UK Men's Basketball

Alex Poythress leads UK in Bahamas opener

Kentucky's Alex Poythress slammed in two of his 10 points in the Cats' 74-49 win over the Puerto Rico National Reserves on Aug. 10 during the Cats' Bahamas tour.
Kentucky's Alex Poythress slammed in two of his 10 points in the Cats' 74-49 win over the Puerto Rico National Reserves on Aug. 10 during the Cats' Bahamas tour.

NASSAU, Bahamas — When Kentucky Coach John Calipari bestowed perhaps his highest compliment on Alex Poythress Sunday, he wasn't kidding. Actually, he was Michael Kidd-ing, as in Michael Kidd-Gilchrist.

Calipari likened the he's-everywhere performance he saw from Poythress to Kidd-Gilchrist, whose intangibles helped Kentucky win the 2012 national championship.
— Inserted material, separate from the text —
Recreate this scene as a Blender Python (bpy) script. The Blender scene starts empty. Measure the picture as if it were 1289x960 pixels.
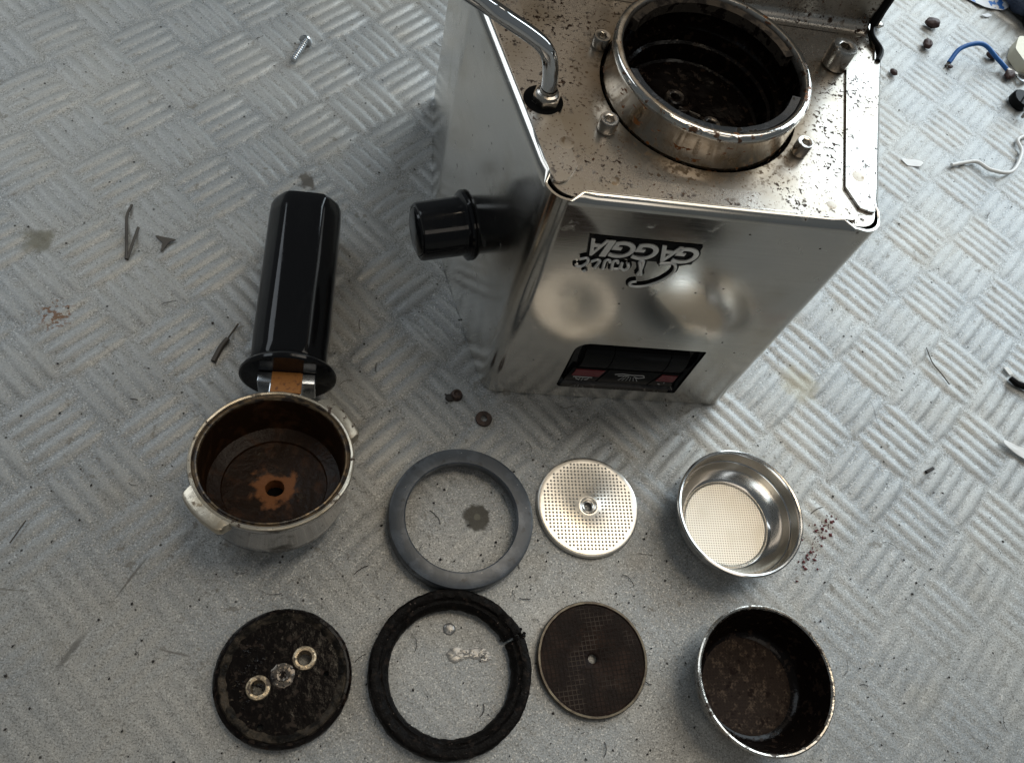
import bpy, bmesh, math, random
import numpy as np
from mathutils import Vector, Matrix, Euler, noise
from mathutils.geometry import tessellate_polygon
random.seed(7); rng = np.random.default_rng(7)
PI = math.pi
U = 0.0108            # metres per modelling unit (a unit is about a centimetre)
sc = bpy.context.scene
C = sc.collection

# ------------------------------------------------------------------ camera
cam = bpy.data.cameras.new('camera'); co = bpy.data.objects.new('camera', cam); C.objects.link(co)
Rm = ((0.981433, 0.02948, -0.189524), (0.06135, 0.887958, 0.455814), (0.181727, -0.458979, 0.869663))
ax = [Vector((r[0], -r[1], -r[2])).normalized() for r in Rm]
m3 = Matrix((ax[0], -ax[1], -ax[2])).transposed()
co.matrix_world = Matrix.Translation((0, 0, 38 * U)) @ m3.to_4x4()
cam.sensor_width = 36; cam.lens = 1065.254 / 1289 * 36
cam.clip_start = 0.01; cam.clip_end = 60
sc.camera = co
# ------------------------------------------------------------------ light
w = bpy.data.worlds.new('World'); sc.world = w; w.use_nodes = True
bg = w.node_tree.nodes['Background']
bg.inputs[0].default_value = (0.84, 0.94, 1.0, 1); bg.inputs[1].default_value = 0.10
def area(name, loc, tgt, sx, sy, power, col):
    l = bpy.data.lights.new(name, 'AREA'); l.shape = 'RECTANGLE'; l.size = sx * U; l.size_y = sy * U
    l.energy = power; l.color = col
    o = bpy.data.objects.new(name, l); C.objects.link(o)
    o.location = Vector(loc) * U
    o.rotation_euler = (Vector(tgt) - Vector(loc)).to_track_quat('-Z', 'Y').to_euler()
    return o
area('window_light', (165, 165, 112), (25, 25, 0), 230, 150, 58, (0.80, 0.92, 1.0))
area('far_window_light', (-150, 150, 180), (0, 20, 0), 150, 110, 13, (0.85, 0.93, 1.0))
area('ceiling_lamp', (105, 98, 247), (12, 12, 0), 150, 120, 15, (1.0, 0.93, 0.82))
area('ceiling_lamp_warm', (42, 50, 252), (8, 12, 0), 70, 40, 6, (1.0, 0.84, 0.62))
area('rear_room_lamp', (20, -95, 165), (10, 12, 0), 130, 70, 3.6, (1.0, 0.90, 0.78))
sc.view_settings.view_transform = 'Standard'; sc.view_settings.look = 'None'
sc.view_settings.exposure = 0.16; sc.view_settings.gamma = 1.0
sc.render.engine = 'CYCLES'
sc.render.resolution_x = 1024; sc.render.resolution_y = 762

# ------------------------------------------------------------------ materials
def mat(name, col, rough=.4, metal=0., layers=(), bumps=(), coat=0., spec=.5, rvar=None):
    """base colour + a stack of masked layers; coordinates are object space in modelling units"""
    m = bpy.data.materials.new(name); m.use_nodes = True
    nt = m.node_tree; N = nt.nodes; L = nt.links
    b = N['Principled BSDF']
    b.inputs['Coat Weight'].default_value = coat; b.inputs['Coat Roughness'].default_value = .1
    b.inputs['Specular IOR Level'].default_value = spec
    tc = N.new('ShaderNodeTexCoord')
    def coords(st=(1, 1, 1), off=0):
        mp = N.new('ShaderNodeMapping'); L.new(tc.outputs['Object'], mp.inputs[0])
        mp.inputs['Scale'].default_value = (st[0] / U, st[1] / U, st[2] / U)
        mp.inputs['Location'].default_value = (off, off * .7, off * 1.3)
        return mp.outputs[0]
    def field(d):
        k = d.get('kind', 'noise'); v = coords(d.get('st', (1, 1, 1)), d.get('off', 0))
        if d.get('warp'):
            nz = N.new('ShaderNodeTexNoise'); nz.inputs['Scale'].default_value = d.get('warps', 1.); L.new(v, nz.inputs[0])
            ma = N.new('ShaderNodeVectorMath'); ma.operation = 'MULTIPLY_ADD'
            L.new(nz.outputs['Color'], ma.inputs[0]); ma.inputs[1].default_value = (d['warp'],) * 3; L.new(v, ma.inputs[2]); v = ma.outputs[0]
        if k == 'noise':
            t = N.new('ShaderNodeTexNoise'); t.inputs['Scale'].default_value = d['s']; t.inputs['Detail'].default_value = d.get('det', 4)
            t.inputs['Roughness'].default_value = d.get('nr', .55); L.new(v, t.inputs[0]); return t.outputs['Fac']
        if k == 'vor':
            t = N.new('ShaderNodeTexVoronoi'); t.inputs['Scale'].default_value = d['s']; L.new(v, t.inputs[0])
            t.inputs['Randomness'].default_value = d.get('rnd', 1); return t.outputs['Distance']
        if k == 'radial':     # distance from an axis point, in units
            ln = N.new('ShaderNodeVectorMath'); ln.operation = 'DISTANCE'; 
            fl = N.new('ShaderNodeVectorMath'); fl.operation = 'MULTIPLY'; L.new(v, fl.inputs[0]); fl.inputs[1].default_value = (1, 1, 0)
            if 'rot' in d:      # elongated mark: turn about its centre, then squeeze along its length
                sb = N.new('ShaderNodeVectorMath'); sb.operation = 'SUBTRACT'; L.new(fl.outputs[0], sb.inputs[0]); sb.inputs[1].default_value = (*d['c'], 0)
                vr_ = N.new('ShaderNodeVectorRotate'); vr_.rotation_type = 'Z_AXIS'; vr_.inputs['Angle'].default_value = -math.radians(d['rot']); L.new(sb.outputs[0], vr_.inputs['Vector'])
                sq = N.new('ShaderNodeVectorMath'); sq.operation = 'MULTIPLY'; L.new(vr_.outputs[0], sq.inputs[0]); sq.inputs[1].default_value = (1 / d['asp'], 1, 0)
                L.new(sq.outputs[0], ln.inputs[0]); ln.inputs[1].default_value = (0, 0, 0)
            else:
                L.new(fl.outputs[0], ln.inputs[0]); ln.inputs[1].default_value = (*d['c'], 0)
            nz = N.new('ShaderNodeTexNoise'); nz.inputs['Scale'].default_value = d.get('ns', 2); nz.inputs['Detail'].default_value = 6; L.new(v, nz.inputs[0])
            ma = N.new('ShaderNodeMath'); ma.operation = 'MULTIPLY_ADD'; L.new(nz.outputs['Fac'], ma.inputs[0])
            ma.inputs[1].default_value = d.get('n', .5); L.new(ln.outputs['Value'], ma.inputs[2]); return ma.outputs[0]
        if k in 'xyz':
            s = N.new('ShaderNodeSeparateXYZ'); L.new(v, s.inputs[0]); return s.outputs['xyz'.index(k)]
    def ramp(f, lo, hi):
        r = N.new('ShaderNodeMapRange'); r.inputs['From Min'].default_value = lo; r.inputs['From Max'].default_value = hi
        r.interpolation_type = 'SMOOTHSTEP'; L.new(f, r.inputs['Value']); return r.outputs['Result']
    def mul(a, b_):
        x = N.new('ShaderNodeMath'); x.operation = 'MULTIPLY'; L.new(a, x.inputs[0])
        if isinstance(b_, float): x.inputs[1].default_value = b_
        else: L.new(b_, x.inputs[1])
        return x.outputs[0]
    cs = None; rs = None; ms = None
    def mixc(fac, a, c):
        x = N.new('ShaderNodeMix'); x.data_type = 'RGBA'; L.new(fac, x.inputs['Factor'])
        if a is None: x.inputs['A'].default_value = (*col, 1)
        else: L.new(a, x.inputs['A'])
        x.inputs['B'].default_value = (*c, 1); return x.outputs['Result']
    def mixf(fac, a, a0, v):
        x = N.new('ShaderNodeMix'); L.new(fac, x.inputs['Factor'])
        if a is None: x.inputs['A'].default_value = a0
        else: L.new(a, x.inputs['A'])
        x.inputs['B'].default_value = v; return x.outputs['Result']
    hs = []
    for d in layers:
        f = ramp(field(d), d['lo'], d['hi'])
        for q in d.get('and', ()): f = mul(f, ramp(field(q), q['lo'], q['hi']))
        if d.get('a', 1) != 1: f = mul(f, float(d['a']))
        if 'col' in d: cs = mixc(f, cs, d['col'])
        if 'rough' in d: rs = mixf(f, rs, rough, d['rough'])
        if 'metal' in d: ms = mixf(f, ms, metal, d['metal'])
        if 'h' in d: hs.append((f, d['h']))
    b.inputs['Base Color'].default_value = (*col, 1); b.inputs['Roughness'].default_value = rough; b.inputs['Metallic'].default_value = metal
    if cs: L.new(cs, b.inputs['Base Color'])
    if rs: L.new(rs, b.inputs['Roughness'])
    if ms: L.new(ms, b.inputs['Metallic'])
    nrm = None
    for f, hgt in hs + [(field(d), d['h']) for d in bumps]:
        bp = N.new('ShaderNodeBump'); bp.inputs['Strength'].default_value = 1; bp.inputs['Distance'].default_value = hgt * U
        L.new(f, bp.inputs['Height'])
        if nrm: L.new(nrm, bp.inputs['Normal'])
        nrm = bp.outputs[0]
    if nrm: L.new(nrm, b.inputs['Normal'])
    return m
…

In kicking off UK's Bahamas trip with a 74-49 victory over reserves for the Puerto Rico National Team, Poythress did almost all. He jumped center. He rebounded. He dunked. He defended. He provided a presence.

What Poythress didn't do was make jump shots, missing his only three-point attempt and two of his four free throws. Then again, Kidd-Gilchrist was nobody's idea of a jump shooter and became the soul of a national championship team (and the overall second pick in a NBA Draft).

"That's what 'Michael Kidd' was," Calipari said. "'Michael Kidd' was exactly the same thing."

Until Sunday, the idea of comparing Poythress (or just about any player) to Kidd-Gilchrist might seem a jest. In his first two UK seasons, Poythress was the subject of concern for UK fans and coaches, who frequently yearned for more because of his combination of size and athleticism.

Against the Puerto Ricans, Poythress rebounded a missed free throw and scored on a putback inside the first two minutes. It was a prelude of things to come. Later, he ripped a rebound away from an opponent and scored. And when the Puerto Ricans scored in transition enough times to annoy Calipari, Poythress got the UK coach to clap his approval by knocking another driver to the floor.

"He was aggressive," Calipari said. "Came up with balls out of nowhere.

"He just does things that normal players can't do. And to be honest, the stuff he does, I can't teach. I wish I could, but I can't."

Calipari, who labeled Poythress' busy stat line (10 points, six rebounds, one block officially) as "as good as he's played" for Kentucky.

Seldom willing to self-promote or reveal deeply-held thoughts, Poythress allowed that his play represented "a great start to build on."

A building block to add might be perimeter shooting. In the relaxed atmosphere of a half-filled Kendal G. L. Isaacs National Gymnasium, Calipari came onto the floor during warmups and seemingly offered advice on shooting technique. Leaning backward in an exaggerated fashion, Calipari seemed to be telling Poythress to stay perpendicular to the floor as he rose for a shot.

"He's still not a consistent shooter," Calipari said. "We have to work with that."

A killer jump shot seems like an unfair extravagance given Poythress' combination of size and spring.

When asked what he thought Calipari meant by saying the player had attributes that a coach can't instill, Poythress said, "Just use my athletic ability to my advantage. ... I try to use my god-given abilities."

But, Calipari added, Poythress is more than the sum of vertical leap and foot-pound measurements.

"He's got a toughness to him," the UK coach said.

That came as a surprise given Poythress' history of soft-spoken sessions with reporters. But fresh in mind was the sight of Poythress taking the rebound from one Puerto Rican player and flattening another.

"Not many players can play that way," Calipari said. "That means you're in great condition. You're mentally tough and you're mentally aware and you're mentally on point. Because that's the best part of what you do."

No special reason Poythress jumped center to start the game, Calipari said. In another starting lineup, Marcus Lee or freshman Karl-Anthony Towns might.

Poythress played power forward rather than small forward, the latter the position he said last week he wanted to win. After the victory over Puerto Rico, he amended that statement.

"Both of them feel natural to me," he said.

Coincidentally or not, Calipari extended the Poythress/Kidd-Gilchrist analogy to the current Cats and the 2012 champs in terms of capability of overwhelming opponents with transition offense.

"It's going to take us time to get to where we were in 2012 when we flew," the UK coach said. "That ball went (or) missed, and here we come. And we've got to get to that point. That means Aaron (Harrison) and Alex and other guys, you've got to fly. But that doesn't mean you leak out. It means you've ... got to sprint."